Several recent records released by ABC Classics and BIS have
given Brett Dean’s music the wider exposure that it undoubtedly
deserves. The works on this brand new disc tend to confirm Dean’s
status as a highly personal composer. He emerges as a composer
whose music tackles contemporary issues in purely musical terms
rather than in the bluntly polemical ones that one might have
expected. For example,
Pastoral Symphony and
Water
Music deal with contemporary concerns such as deforestation
and man’s repeated damage to Nature in
Pastoral Symphony and
the global problem of water supply and lack of it in
Water
Music. Other works such as
Carlo and
Testament draw
on extra-musical preoccupations such as madness and despair.
Other still such as
Game Over and
Vexations
and Devotions reflect on certain debilitating effects
of our present-day “civilisation” such as the banality
of modern TV and its game and reality shows or of the use of
often abstruse jargon alienating the power of speech.
Pastoral Symphony for ensemble and tape was composed
after the composer’s return to Australia. “This piece
is about glorious birdsong, the threat that it faces, the loss,
and the soulless noise that we’re left with when they’re
all gone” (Brett Dean). The work opens with a dawn chorus
on tape to which the oboe adds its harmonic overtones to create
an intense, atmospheric but by no means idyllic landscape. This
uneasy, foreboding feeling prevails for a while. The music then
seems to open-up but becomes more agitated and restless till
it reaches a climax when the insistent sounds of a logger’s
axe are heard. After the trees fall birds scatter and the music
launches into an aggressive, mechanical section leading into
the barren and desolate coda.
The Siduri Dances for flute and strings - the most
recent work here and the only one that does not use sampler or
pre-recorded material - draws on a piece for flute:
Demons composed
for Sharon Bezaly. The composer points that Siduri is a wise
female divinity from the Epic of Gilgamesh, who dwells by the
sea at the ends of the earth and offers sage advice to those
travelling to other realms. After a short, mysterious introduction
the music becomes livelier and dance-like while pausing for some
calmer episodes. It progressively calms down and slowly makes
its way back towards its mysterious close. This is a lovely work
that should find a permanent place in any flautist’s repertoire.

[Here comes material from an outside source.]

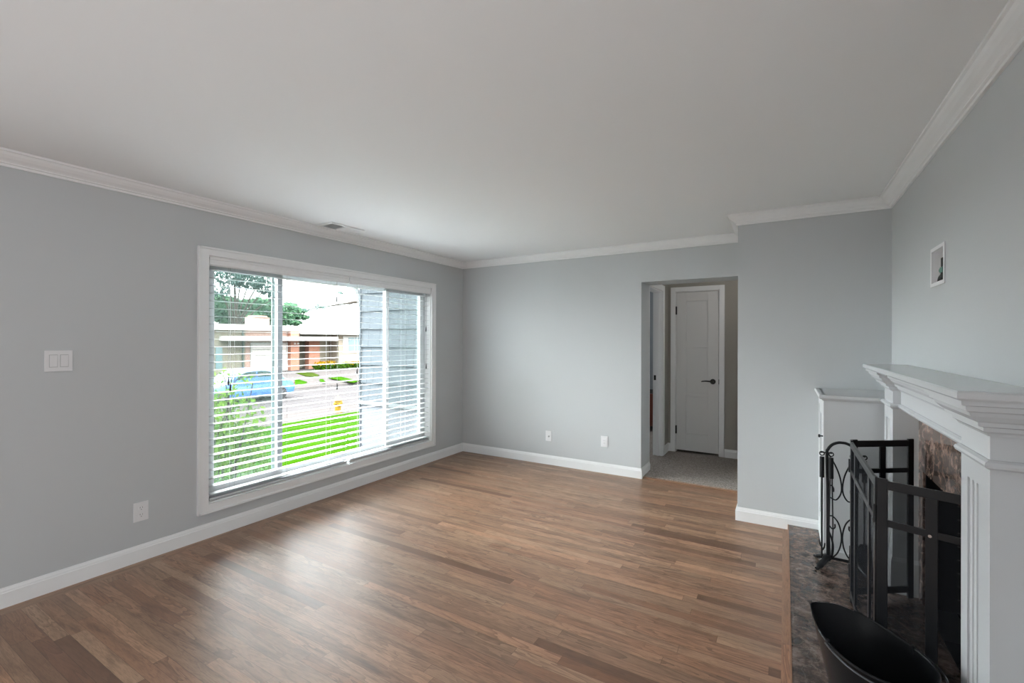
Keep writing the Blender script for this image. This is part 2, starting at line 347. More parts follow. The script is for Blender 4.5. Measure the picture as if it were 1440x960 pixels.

Sharon Bezaly’s playing and musicality is a real joy from
first to last.
Water Music for saxophone quartet and chamber orchestra
is a more serious affair. It is in three movements with titles
that clearly trace the music’s narration:
Bubbling (the
sound of water),
Coursing (the image of rushing water)
and
Parched Earth (the absence of water). Dean displays
his full compositional array. He does this in a most imaginative
way to suggest his various visions while avoiding any all-too-crude
pictorial effects. The sonic register of the saxophone quartet
- that the composer considers as a “super-instrument” -
is remarkably imaginative throughout. The composer also uses
more advanced techniques such as multiphonics, key clicks and
the like, but never extravagantly. Sampled material is also used
in the outer movements but is conspicuously absent from the central
Scherzo. The first movement is appropriately capricious whereas
the second is an energetic Scherzo in which the propulsive character
of the music rarely flags. Room is left for a slow chorale after
which the music resumes its course and rushes towards an animated
conclusion capped by a brief, dark coda. The final movement paints
a bleak and desolate landscape.
Carlo is the earliest and the most complex work
in this ear-opening selection. It draws on Gesualdo’s life
and work as well as on Dean’s admiration of his music.
It is scored for strings, sampler and tape. Meurig Bowen’s
excellent notes go into considerable detail about the complex
fabric of the music. It would be idle for me to try of sum them
up or (worse!) to repeat them, the more so in that I am not particularly
well-versed in Gesualdo’s music.
Carlo opens
with music by Gesualdo heard on tape/CD. This is soon confronted
with Dean’s own reaction to the music. This then proceeds
wave-like through a series of contrasted episodes until it reaches
its horror-stricken climax - Gesualdo stabbing his wife and her
lover? There follows a lengthy coda based on Gesualdo’s
second Responsory for Maundy Thursday ending with an unresolved
crescendo. To be quite frank I admit being somewhat prejudiced
about this piece before listening to it. However, repeated hearings
have convinced me that this is by far the most impressive work
in this generous selection of Dean’s honest and thought-provoking
music.
Performances and recording are first rate from start to end,
and Bowen’s detailed and well-informed notes considerably
add to one’s appreciation of these often gripping works.